AIM
In your copy, leave out the pictures; write out all the data exactly.

PROVIDED MATERIAL
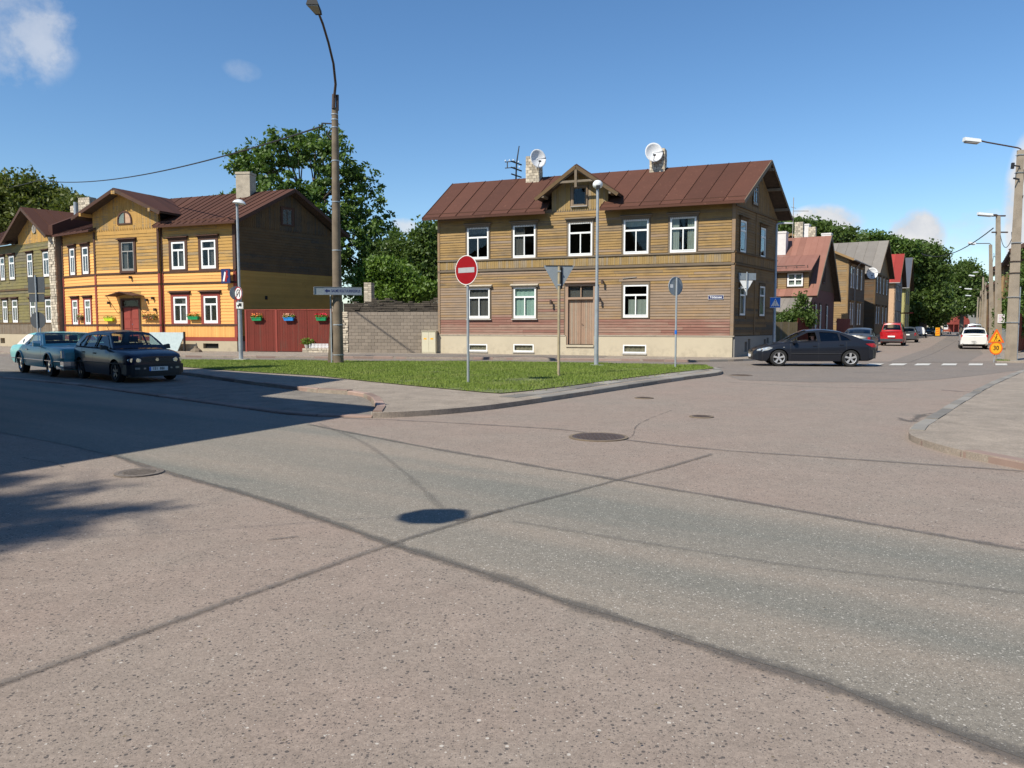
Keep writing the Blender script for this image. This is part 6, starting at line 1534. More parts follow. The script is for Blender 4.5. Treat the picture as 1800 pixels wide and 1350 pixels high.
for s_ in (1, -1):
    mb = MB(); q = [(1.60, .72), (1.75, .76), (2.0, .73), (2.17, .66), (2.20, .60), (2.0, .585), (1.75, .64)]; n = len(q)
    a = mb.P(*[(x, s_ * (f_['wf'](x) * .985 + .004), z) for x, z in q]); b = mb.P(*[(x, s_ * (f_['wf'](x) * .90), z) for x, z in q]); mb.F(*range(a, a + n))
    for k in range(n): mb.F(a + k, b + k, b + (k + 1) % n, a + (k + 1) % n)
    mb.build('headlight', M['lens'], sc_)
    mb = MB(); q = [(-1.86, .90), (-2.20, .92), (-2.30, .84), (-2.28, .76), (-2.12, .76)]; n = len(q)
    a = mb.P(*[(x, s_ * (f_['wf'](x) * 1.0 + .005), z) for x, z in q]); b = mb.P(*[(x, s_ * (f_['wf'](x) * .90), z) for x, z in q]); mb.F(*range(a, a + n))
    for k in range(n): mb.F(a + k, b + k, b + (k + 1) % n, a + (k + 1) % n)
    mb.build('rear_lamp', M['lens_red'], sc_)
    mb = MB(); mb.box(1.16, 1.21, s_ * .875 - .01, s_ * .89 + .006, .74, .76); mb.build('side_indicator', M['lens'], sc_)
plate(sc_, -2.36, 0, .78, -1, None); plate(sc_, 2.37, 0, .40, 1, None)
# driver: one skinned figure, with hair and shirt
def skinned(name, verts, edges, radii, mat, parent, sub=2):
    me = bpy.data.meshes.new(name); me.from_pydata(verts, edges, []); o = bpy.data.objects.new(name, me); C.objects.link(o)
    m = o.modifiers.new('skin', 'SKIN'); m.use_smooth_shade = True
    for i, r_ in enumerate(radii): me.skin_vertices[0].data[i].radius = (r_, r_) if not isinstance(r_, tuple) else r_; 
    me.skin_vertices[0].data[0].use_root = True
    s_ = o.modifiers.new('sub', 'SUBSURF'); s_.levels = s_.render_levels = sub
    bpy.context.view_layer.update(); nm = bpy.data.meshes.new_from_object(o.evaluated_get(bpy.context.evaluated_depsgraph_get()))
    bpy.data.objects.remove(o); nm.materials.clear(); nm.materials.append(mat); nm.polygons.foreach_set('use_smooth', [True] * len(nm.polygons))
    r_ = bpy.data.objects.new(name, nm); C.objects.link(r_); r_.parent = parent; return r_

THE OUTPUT
Keep writing the Blender script for this image. This is part 6, starting at line 1534. More parts follow. The script is for Blender 4.5. Treat the picture as 1800 pixels wide and 1350 pixels high.
for s_ in (1, -1):
    mb = MB(); q = [(1.60, .72), (1.75, .76), (2.0, .73), (2.17, .66), (2.20, .60), (2.0, .585), (1.75, .64)]; n = len(q)
    a = mb.P(*[(x, s_ * (f_['wf'](x) * .985 + .004), z) for x, z in q]); b = mb.P(*[(x, s_ * (f_['wf'](x) * .90), z) for x, z in q]); mb.F(*range(a, a + n))
    for k in range(n): mb.F(a + k, b + k, b + (k + 1) % n, a + (k + 1) % n)
    mb.build('headlight', M['lens'], sc_)
    mb = MB(); q = [(-1.86, .90), (-2.20, .92), (-2.30, .84), (-2.28, .76), (-2.12, .76)]; n = len(q)
    a = mb.P(*[(x, s_ * (f_['wf'](x) * 1.0 + .005), z) for x, z in q]); b = mb.P(*[(x, s_ * (f_['wf'](x) * .90), z) for x, z in q]); mb.F(*range(a, a + n))
    for k in range(n): mb.F(a + k, b + k, b + (k + 1) % n, a + (k + 1) % n)
    mb.build('rear_lamp', M['lens_red'], sc_)
    mb = MB(); mb.box(1.16, 1.21, s_ * .875 - .01, s_ * .89 + .006, .74, .76); mb.build('side_indicator', M['lens'], sc_)
plate(sc_, -2.36, 0, .78, -1, None); plate(sc_, 2.37, 0, .40, 1, None)
# driver: one skinned figure, with hair and shirt
def skinned(name, verts, edges, radii, mat, parent, sub=2):
    me = bpy.data.meshes.new(name); me.from_pydata(verts, edges, []); o = bpy.data.objects.new(name, me); C.objects.link(o)
    m = o.modifiers.new('skin', 'SKIN'); m.use_smooth_shade = True
    for i, r_ in enumerate(radii): me.skin_vertices[0].data[i].radius = (r_, r_) if not isinstance(r_, tuple) else r_; 
    me.skin_vertices[0].data[0].use_root = True
    s_ = o.modifiers.new('sub', 'SUBSURF'); s_.levels = s_.render_levels = sub
    bpy.context.view_layer.update(); nm = bpy.data.meshes.new_from_object(o.evaluated_get(bpy.context.evaluated_depsgraph_get()))
    bpy.data.objects.remove(o); nm.materials.clear(); nm.materials.append(mat); nm.polygons.foreach_set('use_smooth', [True] * len(nm.polygons))
    r_ = bpy.data.objects.new(name, nm); C.objects.link(r_); r_.parent = parent; return r_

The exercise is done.